“The smarter and more independent you are, the harder it is to find love.”
“Independence -- more than intelligence -- ruins our relationships.”
"Independence compatibility" still isn't enough. Your intelligence will make things difficult.”
[elitedaily.com]
My stupidity or intelligence was never a problem to find love . Given the fact that love is not stagnant . Love can grow or love can go poof !

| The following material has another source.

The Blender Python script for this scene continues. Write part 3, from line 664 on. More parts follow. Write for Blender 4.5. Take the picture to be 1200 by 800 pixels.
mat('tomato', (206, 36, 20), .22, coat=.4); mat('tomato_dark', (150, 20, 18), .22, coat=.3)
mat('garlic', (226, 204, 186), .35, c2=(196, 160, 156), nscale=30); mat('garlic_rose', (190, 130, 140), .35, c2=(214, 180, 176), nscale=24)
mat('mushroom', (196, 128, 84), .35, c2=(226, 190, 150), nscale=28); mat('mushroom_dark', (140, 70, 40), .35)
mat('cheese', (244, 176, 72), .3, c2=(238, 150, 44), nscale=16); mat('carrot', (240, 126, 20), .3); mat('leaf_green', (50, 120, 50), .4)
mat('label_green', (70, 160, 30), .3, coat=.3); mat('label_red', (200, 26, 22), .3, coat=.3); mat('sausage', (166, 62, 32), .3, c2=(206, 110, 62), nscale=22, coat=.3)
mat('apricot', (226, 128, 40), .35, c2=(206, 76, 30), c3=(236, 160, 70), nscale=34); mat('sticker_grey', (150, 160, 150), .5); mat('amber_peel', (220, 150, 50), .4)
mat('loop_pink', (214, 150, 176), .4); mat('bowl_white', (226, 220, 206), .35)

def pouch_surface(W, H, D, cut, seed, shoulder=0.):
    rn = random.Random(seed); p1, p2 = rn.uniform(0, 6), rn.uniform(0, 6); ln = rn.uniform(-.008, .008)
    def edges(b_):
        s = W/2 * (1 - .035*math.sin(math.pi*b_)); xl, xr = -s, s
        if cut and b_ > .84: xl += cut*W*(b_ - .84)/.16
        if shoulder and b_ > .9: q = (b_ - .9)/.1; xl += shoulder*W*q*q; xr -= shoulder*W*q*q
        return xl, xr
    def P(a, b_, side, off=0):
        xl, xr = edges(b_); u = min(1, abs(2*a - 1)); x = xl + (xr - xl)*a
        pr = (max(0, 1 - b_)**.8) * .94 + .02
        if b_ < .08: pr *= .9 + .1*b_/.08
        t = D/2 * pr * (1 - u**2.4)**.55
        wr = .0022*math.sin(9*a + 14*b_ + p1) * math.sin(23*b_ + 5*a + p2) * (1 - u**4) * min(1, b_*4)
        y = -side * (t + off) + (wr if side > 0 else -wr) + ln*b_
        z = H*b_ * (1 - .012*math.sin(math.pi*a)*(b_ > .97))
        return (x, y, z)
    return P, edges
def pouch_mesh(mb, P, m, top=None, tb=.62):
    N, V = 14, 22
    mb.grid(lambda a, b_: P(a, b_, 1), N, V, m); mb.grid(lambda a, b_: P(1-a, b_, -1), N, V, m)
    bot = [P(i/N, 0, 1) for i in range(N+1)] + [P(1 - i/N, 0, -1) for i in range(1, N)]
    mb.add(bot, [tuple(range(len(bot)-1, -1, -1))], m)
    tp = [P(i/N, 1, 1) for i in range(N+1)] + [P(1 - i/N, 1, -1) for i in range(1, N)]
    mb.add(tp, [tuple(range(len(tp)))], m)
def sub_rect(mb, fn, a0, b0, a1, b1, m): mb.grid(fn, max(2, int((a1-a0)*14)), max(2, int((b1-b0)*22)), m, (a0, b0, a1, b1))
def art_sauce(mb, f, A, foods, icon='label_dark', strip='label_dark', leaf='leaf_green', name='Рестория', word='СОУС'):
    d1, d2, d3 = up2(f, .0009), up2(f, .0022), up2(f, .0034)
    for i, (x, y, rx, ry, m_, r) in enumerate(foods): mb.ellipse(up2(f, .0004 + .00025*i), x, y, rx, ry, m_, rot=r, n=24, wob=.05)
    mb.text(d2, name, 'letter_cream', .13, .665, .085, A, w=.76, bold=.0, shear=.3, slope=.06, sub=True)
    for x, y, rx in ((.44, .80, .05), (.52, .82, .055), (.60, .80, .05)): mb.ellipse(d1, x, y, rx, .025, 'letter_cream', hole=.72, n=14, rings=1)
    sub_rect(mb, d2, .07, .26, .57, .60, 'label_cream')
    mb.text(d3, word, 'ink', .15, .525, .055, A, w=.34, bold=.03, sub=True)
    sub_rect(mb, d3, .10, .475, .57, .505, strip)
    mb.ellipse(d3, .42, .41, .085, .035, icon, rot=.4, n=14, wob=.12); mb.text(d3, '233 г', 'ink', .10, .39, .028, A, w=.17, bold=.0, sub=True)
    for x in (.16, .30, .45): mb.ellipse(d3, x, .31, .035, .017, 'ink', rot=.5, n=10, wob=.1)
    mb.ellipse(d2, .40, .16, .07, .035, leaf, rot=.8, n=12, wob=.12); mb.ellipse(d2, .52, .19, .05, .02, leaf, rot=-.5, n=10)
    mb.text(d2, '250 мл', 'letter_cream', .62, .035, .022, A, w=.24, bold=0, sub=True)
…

My problem was to keep love . Sure , when younger , pigs fly . Yeah , y not . Now days , I don’t know many men who will put up w my shit for long , I am sure they can love me , but give it few months and they will look for an exit to save their lives . Insane routines , epic anxiety , culture and heritage that doesn’t mix well w American life style , and the dogs have to sleep w me . Day time . Bcz I don’t know anymore after 24 yrs what night sleep is like
I have gave up on the idea of finding love and my brains have none to do about , I feel . My inability to change my ways , that’s gonna be my ticket to the “ table for one pls “, and it is what it is
Jeeebus, so to be loved i need to be stupid and needy? Hard Pass on the type of guy who thinks that's a good idea that's gonna happen..........
If being discerning and careful, by not settling, lessens the chances of finding a good relationship, so be it. I'll take the gamble, as I will not settle for less than what I can give myself. I enjoy being independent, so until someone comes along who can enhance rather than detract from my own happiness, I'll continue to be solitary.
Doubling my happiness would be great, and I see it in other couples daily, but my own personal experiences so far has shown me that sharing my life halves it instead of doubling it. Maybe it's because I'm independent and have grown a little bit wiser, knowing myself better, but it is what it is.
I don't mind being self contained at this time in my life, but I think I could also be happy in a larger container with others as long as I have lots of space.
Gee, does the author generalize much? I have always been highly independent (enjoy solitude, provide for the majority of my own needs myself). I am seldom lonely and CHOOSE love, rather than pine for it. My best partners have operated similarly. Some wanted to only be with me now and then, yet my husband and I were together all the time because we enjoyed it. That desire did not seem to correspond to either intelligence OR independence. It had a lot more to do with balance and compatability. There are men whose idea of a “proper woman” is needy, even helpless. Those men won't align well with me, which is fine. They likely will with someone else.
I find these opinions fascinating, for sure. Given my experience, this particular take misses the mark a bit. I enjoyed the reading, though.
I disagree. The article is confusing love with cohabitation. The main requirement for a successful marriage is not love, it is loyalty, supported by affection.
@KateOahu Well, we've managed it for 55 years. We've always had our own friends and our own cars, and have not always gone out together. In other words, we have independence We are both, also, of above average intelligence, with a well developed sense of humour, especially of the ridiculous. All this gives the lie to the article.
Obviously we are "friends", but also have others, not necessarily mutual.